*THE EXERCISE*. Identify each line holding the string "scene" and copy it.

*SUPPLIED INFORMATION*.
= = = =
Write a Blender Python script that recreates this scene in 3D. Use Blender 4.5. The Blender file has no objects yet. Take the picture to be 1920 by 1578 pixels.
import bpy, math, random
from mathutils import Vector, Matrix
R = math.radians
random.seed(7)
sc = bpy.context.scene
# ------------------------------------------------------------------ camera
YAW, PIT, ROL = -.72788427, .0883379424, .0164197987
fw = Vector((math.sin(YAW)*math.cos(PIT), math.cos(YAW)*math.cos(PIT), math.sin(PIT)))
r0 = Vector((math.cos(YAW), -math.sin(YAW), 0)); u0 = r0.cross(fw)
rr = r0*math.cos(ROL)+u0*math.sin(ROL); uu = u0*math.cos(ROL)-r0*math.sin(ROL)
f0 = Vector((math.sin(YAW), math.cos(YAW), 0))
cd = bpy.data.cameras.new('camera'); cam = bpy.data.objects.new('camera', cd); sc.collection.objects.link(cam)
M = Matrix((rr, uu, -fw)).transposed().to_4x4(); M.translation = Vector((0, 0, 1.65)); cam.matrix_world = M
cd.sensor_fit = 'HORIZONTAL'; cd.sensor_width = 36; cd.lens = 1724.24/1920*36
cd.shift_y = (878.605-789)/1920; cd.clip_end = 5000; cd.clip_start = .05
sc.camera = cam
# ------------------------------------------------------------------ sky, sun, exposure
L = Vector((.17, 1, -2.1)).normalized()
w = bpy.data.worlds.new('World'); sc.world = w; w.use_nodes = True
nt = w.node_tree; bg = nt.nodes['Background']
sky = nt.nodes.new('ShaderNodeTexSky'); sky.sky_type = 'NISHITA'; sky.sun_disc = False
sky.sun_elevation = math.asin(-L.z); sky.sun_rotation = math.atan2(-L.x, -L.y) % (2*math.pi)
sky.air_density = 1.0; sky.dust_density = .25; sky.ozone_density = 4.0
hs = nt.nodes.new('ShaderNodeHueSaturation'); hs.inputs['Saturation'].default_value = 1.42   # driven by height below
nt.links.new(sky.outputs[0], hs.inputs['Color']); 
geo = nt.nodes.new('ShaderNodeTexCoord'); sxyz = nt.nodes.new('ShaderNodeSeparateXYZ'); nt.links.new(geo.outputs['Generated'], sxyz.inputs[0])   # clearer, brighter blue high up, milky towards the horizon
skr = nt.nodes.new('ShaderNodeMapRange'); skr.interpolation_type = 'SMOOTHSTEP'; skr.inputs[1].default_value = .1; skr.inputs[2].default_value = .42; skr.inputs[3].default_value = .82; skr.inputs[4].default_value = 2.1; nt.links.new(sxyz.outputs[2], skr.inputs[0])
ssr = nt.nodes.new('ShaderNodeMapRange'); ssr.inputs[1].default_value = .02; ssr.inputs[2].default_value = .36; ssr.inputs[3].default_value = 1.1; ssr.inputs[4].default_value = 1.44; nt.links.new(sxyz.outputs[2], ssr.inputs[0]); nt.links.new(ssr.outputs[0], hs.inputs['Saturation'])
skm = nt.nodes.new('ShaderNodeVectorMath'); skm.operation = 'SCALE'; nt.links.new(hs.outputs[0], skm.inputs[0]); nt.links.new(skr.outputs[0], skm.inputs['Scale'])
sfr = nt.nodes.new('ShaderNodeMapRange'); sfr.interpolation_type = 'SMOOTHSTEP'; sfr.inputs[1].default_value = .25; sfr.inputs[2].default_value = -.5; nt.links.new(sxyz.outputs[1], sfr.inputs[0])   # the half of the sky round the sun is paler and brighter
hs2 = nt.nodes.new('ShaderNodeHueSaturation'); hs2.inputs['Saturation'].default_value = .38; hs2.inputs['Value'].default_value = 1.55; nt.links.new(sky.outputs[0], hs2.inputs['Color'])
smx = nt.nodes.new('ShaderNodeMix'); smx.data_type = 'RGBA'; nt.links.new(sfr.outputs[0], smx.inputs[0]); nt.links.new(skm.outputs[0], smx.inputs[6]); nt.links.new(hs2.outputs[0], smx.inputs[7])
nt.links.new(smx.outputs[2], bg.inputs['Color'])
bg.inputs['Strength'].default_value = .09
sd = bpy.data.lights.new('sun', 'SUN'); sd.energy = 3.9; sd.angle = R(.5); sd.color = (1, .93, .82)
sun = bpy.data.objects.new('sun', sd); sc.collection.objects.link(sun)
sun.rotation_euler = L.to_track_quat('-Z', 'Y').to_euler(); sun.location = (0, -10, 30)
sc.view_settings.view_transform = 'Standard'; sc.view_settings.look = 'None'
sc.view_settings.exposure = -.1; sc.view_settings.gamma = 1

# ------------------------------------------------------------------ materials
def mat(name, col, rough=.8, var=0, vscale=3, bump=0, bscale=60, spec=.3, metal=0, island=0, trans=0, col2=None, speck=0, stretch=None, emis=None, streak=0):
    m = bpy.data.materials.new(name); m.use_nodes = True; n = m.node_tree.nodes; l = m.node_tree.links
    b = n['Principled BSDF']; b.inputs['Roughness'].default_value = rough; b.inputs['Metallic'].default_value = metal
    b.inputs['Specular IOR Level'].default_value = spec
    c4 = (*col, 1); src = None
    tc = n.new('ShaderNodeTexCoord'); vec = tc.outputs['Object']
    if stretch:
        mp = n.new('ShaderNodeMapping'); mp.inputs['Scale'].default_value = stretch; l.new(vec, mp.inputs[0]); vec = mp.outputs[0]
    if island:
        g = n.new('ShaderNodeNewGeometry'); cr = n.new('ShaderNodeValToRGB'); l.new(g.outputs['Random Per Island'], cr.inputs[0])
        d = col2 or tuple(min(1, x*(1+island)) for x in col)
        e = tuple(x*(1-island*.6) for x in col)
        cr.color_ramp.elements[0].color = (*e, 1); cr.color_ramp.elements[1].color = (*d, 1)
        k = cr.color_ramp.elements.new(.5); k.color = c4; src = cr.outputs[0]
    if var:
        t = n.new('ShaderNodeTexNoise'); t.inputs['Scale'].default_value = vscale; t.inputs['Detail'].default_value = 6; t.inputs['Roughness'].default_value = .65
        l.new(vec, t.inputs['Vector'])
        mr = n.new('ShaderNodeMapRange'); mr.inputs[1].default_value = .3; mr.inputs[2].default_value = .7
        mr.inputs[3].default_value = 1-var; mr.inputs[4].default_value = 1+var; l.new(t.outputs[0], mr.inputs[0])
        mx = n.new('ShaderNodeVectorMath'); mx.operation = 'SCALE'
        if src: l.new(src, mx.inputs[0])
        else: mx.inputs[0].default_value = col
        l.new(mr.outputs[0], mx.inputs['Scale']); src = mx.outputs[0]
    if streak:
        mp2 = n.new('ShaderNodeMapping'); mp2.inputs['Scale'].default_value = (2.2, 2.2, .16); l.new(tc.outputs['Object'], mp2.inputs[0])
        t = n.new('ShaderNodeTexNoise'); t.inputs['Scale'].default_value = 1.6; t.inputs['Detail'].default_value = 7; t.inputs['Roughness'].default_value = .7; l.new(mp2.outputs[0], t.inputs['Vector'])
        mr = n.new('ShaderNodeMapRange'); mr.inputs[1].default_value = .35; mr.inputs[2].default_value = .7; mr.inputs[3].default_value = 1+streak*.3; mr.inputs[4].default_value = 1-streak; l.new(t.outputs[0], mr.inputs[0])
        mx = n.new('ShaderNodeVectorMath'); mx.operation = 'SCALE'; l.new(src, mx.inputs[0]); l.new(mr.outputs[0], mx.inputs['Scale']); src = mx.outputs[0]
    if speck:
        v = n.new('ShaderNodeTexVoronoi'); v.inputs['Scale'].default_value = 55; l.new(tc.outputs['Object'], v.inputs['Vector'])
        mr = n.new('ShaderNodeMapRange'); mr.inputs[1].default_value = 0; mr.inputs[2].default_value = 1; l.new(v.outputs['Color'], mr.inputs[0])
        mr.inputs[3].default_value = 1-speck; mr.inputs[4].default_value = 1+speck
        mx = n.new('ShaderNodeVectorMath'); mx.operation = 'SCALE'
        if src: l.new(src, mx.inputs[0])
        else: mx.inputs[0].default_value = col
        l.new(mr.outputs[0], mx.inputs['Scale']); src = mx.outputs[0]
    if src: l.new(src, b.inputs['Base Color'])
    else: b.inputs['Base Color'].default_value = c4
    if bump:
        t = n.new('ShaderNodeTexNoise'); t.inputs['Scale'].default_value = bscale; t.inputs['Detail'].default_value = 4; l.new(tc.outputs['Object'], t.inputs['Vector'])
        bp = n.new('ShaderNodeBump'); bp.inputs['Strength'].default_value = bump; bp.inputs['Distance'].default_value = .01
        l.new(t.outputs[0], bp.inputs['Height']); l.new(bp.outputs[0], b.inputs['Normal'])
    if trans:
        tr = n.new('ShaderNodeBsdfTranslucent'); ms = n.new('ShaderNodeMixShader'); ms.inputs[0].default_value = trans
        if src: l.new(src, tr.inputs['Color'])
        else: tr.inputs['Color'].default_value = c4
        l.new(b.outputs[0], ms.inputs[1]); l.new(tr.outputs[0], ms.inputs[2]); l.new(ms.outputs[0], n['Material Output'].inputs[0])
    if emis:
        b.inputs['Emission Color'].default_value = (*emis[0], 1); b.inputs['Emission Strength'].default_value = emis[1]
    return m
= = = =
*WRITTEN RESPONSE*.
Write a Blender Python script that recreates this scene in 3D. Use Blender 4.5. The Blender file has no objects yet. Take the picture to be 1920 by 1578 pixels.
sc = bpy.context.scene